Motorists in Britain are being advised to cut back on journeys and change their driving style to save fuel as the price of oil has soared amid the conflict in the Middle East.
The price of crude oil has already crossed the $100 per barrel mark and climbed as high as $119.50 at the beginning of the trading week.
Experts warn that if tensions in the region continue, prices at the pump could surpass the record 191.5 pence per liter set during the energy crisis caused by the war in Ukraine.
The current increase already represents a jump of about 29% and exceeds the level of $116 per barrel reached in 2022.
British Prime Minister Keir Starmer has warned that the war in the Middle East “will have an impact on the economy” if it drags on.
Experts advise drivers to reduce trips
The AA recommends that drivers consider cutting back on non-essential journeys and adapting their driving style to use less fuel.
RAC experts say avoiding sudden acceleration and braking can help reduce fuel consumption.
Simon Williams, the RAC’s director of policy, said unleaded petrol could average 140p a liter in the immediate term and diesel could rise to at least 160p a litre.
The conflict in the Middle East affects the oil market
The rise in prices is linked to tensions in the Middle East and the blockade of the Strait of Hormuz, one of the most important sea routes for the transport of oil, through which about a fifth of the world’s exports pass.
Iran has warned it could attack oil tankers bound for Europe, Israel and the United States.
At the same time, US President Donald Trump said that the increase in the price of oil is “a very small price to pay”.
Impact on the economy and energy bills
The rise in oil prices is already starting to be reflected in day-to-day costs.
According to the RAC, petrol currently costs around £1.38 per litre, six pence more than when the conflict began on February 28.
Diesel rose from 1.42 pounds to 1.51 pounds per liter.
Analysts at Goldman Sachs warn that oil prices could reach $150 per barrel by the end of the month.
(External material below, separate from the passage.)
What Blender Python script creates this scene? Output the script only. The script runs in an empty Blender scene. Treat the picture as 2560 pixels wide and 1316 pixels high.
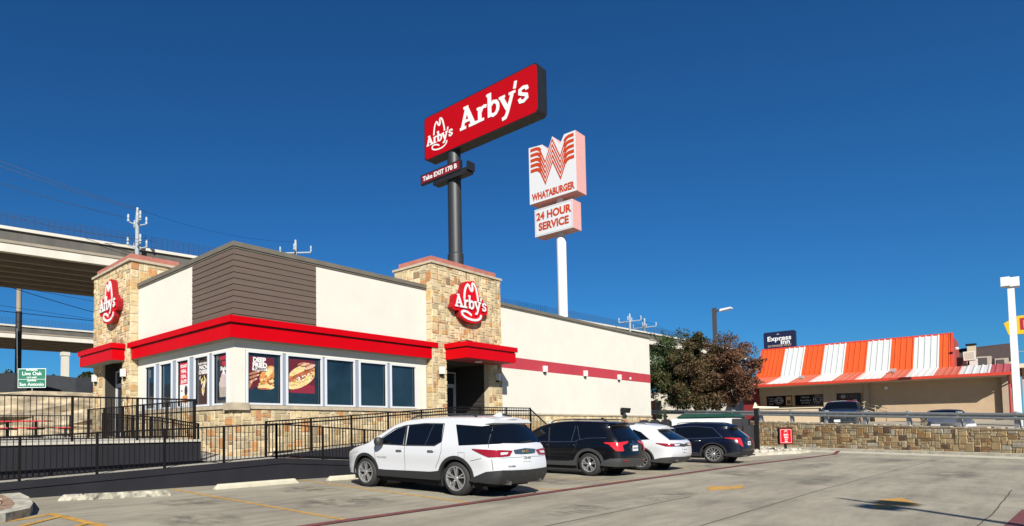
import bpy, math, random
from mathutils import Vector, Matrix

# ---------------------------------------------------------------- camera, sky, sun, exposure
scene = bpy.context.scene
COL = scene.collection
cam_data = bpy.data.cameras.new('camera')
cam = bpy.data.objects.new('camera', cam_data)
COL.objects.link(cam)
cam_data.sensor_width = 36.0
cam_data.lens = 1526.016 / 2560 * 36
cam_data.shift_x = (1280 - 900.0) / 2560
cam_data.shift_y = (1005.245 - 658) / 2560
cam_data.clip_start = 0.1
cam_data.clip_end = 4000
_pit, _rol, _yaw = math.radians(2.5468), math.radians(-0.5501), math.radians(47.5484)
_F = Vector((math.cos(_yaw) * math.cos(_pit), math.sin(_yaw) * math.cos(_pit), math.sin(_pit)))
_R = Vector((math.sin(_yaw), -math.cos(_yaw), 0.0))
_U = _R.cross(_F)
_R2 = math.cos(_rol) * _R + math.sin(_rol) * _U
_U2 = -math.sin(_rol) * _R + math.cos(_rol) * _U
cam.matrix_world = Matrix(((_R2.x, _U2.x, -_F.x, 0), (_R2.y, _U2.y, -_F.y, 0), (_R2.z, _U2.z, -_F.z, 1.5), (0, 0, 0, 1)))
scene.camera = cam

SUN_EL = math.radians(33)
SUN_TRAVEL = Vector((0.70, 0.714, 0)).normalized()
world = bpy.data.worlds.new("World")
scene.world = world
world.use_nodes = True
wn = world.node_tree
sky = wn.nodes.new('ShaderNodeTexSky')
sky.sky_type = 'NISHITA'
sky.sun_disc = False
sky.sun_elevation = SUN_EL
sky.sun_rotation = math.atan2(-SUN_TRAVEL.x, -SUN_TRAVEL.y)
sky.altitude = 300
sky.air_density = 1.0
sky.dust_density = 0.25
sky.ozone_density = 4.0
bg = wn.nodes['Background']
tint = wn.nodes.new('ShaderNodeVectorMath'); tint.operation = 'MULTIPLY'; tint.inputs[1].default_value = (0.151, 0.49, 0.78)
wn.links.new(sky.outputs[0], tint.inputs[0])
wn.links.new(tint.outputs[0], bg.inputs[0])
bg.inputs[1].default_value = 0.060

sun_data = bpy.data.lights.new('sun', 'SUN')
sun_data.energy = 5.0
sun_data.angle = math.radians(0.5)
sun_data.color = (1.0, 0.955, 0.87)
sun = bpy.data.objects.new('sun', sun_data)
COL.objects.link(sun)
_dir = Vector((SUN_TRAVEL.x * math.cos(SUN_EL), SUN_TRAVEL.y * math.cos(SUN_EL), -math.sin(SUN_EL)))
sun.rotation_euler = _dir.to_track_quat('-Z', 'Y').to_euler()
sun.location = (-30, -30, 30)

scene.view_settings.view_transform = 'Standard'
scene.view_settings.look = 'None'
scene.view_settings.gamma = 1
scene.view_settings.use_curve_mapping = False
scene.view_settings.exposure = 0.85

rnd = random.Random(7)

# ---------------------------------------------------------------- materials
def _n(nt, t, **kw):
    n = nt.nodes.new(t)
    for k, v in kw.items():
        setattr(n, k, v)
    return n

MATS = {}
ALBEDO = 0.68           # one scale for every paint and stone colour below
def mat(name, color, rough=0.6, metal=0.0, var=0.0, vscale=3.0, bump=0.0, bscale=20.0, coat=0.0, spec=0.5, emit=None, attr=False, stretch=(1, 1, 1), detail=6.0, ior=None, alpha_sheen=None):
    """procedural principled material; var = strength of the colour mottling"""
    if name in MATS:
        return MATS[name]
    color = tuple(c * ALBEDO for c in color)
    m = bpy.data.materials.new(name)
    m.use_nodes = True
    nt = m.node_tree
    b = nt.nodes['Principled BSDF']
    b.inputs['Base Color'].default_value = (*color, 1)
    b.inputs['Roughness'].default_value = rough
    b.inputs['Metallic'].default_value = metal
    b.inputs['Coat Weight'].default_value = coat
    b.inputs['Coat Roughness'].default_value = 0.03
    b.inputs['Specular IOR Level'].default_value = spec
    if ior: b.inputs['IOR'].default_value = ior
    if emit:
        b.inputs['Emission Color'].default_value = (*color, 1)
        b.inputs['Emission Strength'].default_value = emit
    src = None
    tc = _n(nt, 'ShaderNodeTexCoord')
    mp = _n(nt, 'ShaderNodeMapping')
    mp.inputs['Scale'].default_value = stretch
    nt.links.new(tc.outputs['Object'], mp.inputs[0])
    if attr:
        a = _n(nt, 'ShaderNodeAttribute', attribute_name='Col')
        src = a.outputs['Color']
    if var > 0:
        no = _n(nt, 'ShaderNodeTexNoise')
        no.inputs['Scale'].default_value = vscale
        no.inputs['Detail'].default_value = detail
        no.inputs['Roughness'].default_value = 0.6
        nt.links.new(mp.outputs[0], no.inputs['Vector'])
        mr = _n(nt, 'ShaderNodeMapRange')
        mr.inputs['From Min'].default_value = 0.3
        mr.inputs['From Max'].default_value = 0.7
        mr.inputs['To Min'].default_value = 1 - var
        mr.inputs['To Max'].default_value = 1 + var
        nt.links.new(no.outputs[0], mr.inputs[0])
        mx = _n(nt, 'ShaderNodeVectorMath', operation='SCALE')
        if src: nt.links.new(src, mx.inputs[0])
        else: mx.inputs[0].default_value = color
        nt.links.new(mr.outputs[0], mx.inputs['Scale'])
        src = mx.outputs[0]
    if src:
        nt.links.new(src, b.inputs['Base Color'])
    if bump > 0:
        nb = _n(nt, 'ShaderNodeTexNoise')
        nb.inputs['Scale'].default_value = bscale
        nb.inputs['Detail'].default_value = 5
        nt.links.new(mp.outputs[0], nb.inputs['Vector'])
        bp = _n(nt, 'ShaderNodeBump')
        bp.inputs['Strength'].default_value = bump
        bp.inputs['Distance'].default_value = 0.02
        nt.links.new(nb.outputs[0], bp.inputs['Height'])
        nt.links.new(bp.outputs[0], b.inputs['Normal'])
    MATS[name] = m
    return m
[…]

In this scenario, fuel for a family car could once again break the £100 mark, for the first time since the outbreak of the war in Ukraine.
Economist Paul Johnson has warned that rising energy prices could hurt the UK economy for a long time.
“If energy prices rise, import-dependent countries will inevitably become poorer during this period,” he told Times Radio.
Energy bills could rise again
The energy price cap in the UK is currently £1,758 a year, falling to £1,641 between April and June.
However, analysts at Cornwall Insight warn that from July bills could rise again by around £160 a year.
In this case, the average household bill could reach around £1,801 annually.
Regulator Ofgem said the energy market is now in a more stable position than during the previous energy crisis and suppliers are better prepared for economic shocks.
However, experts warn that the escalation of the conflict in the Middle East could lead to a rise in inflation and even mortgage rates.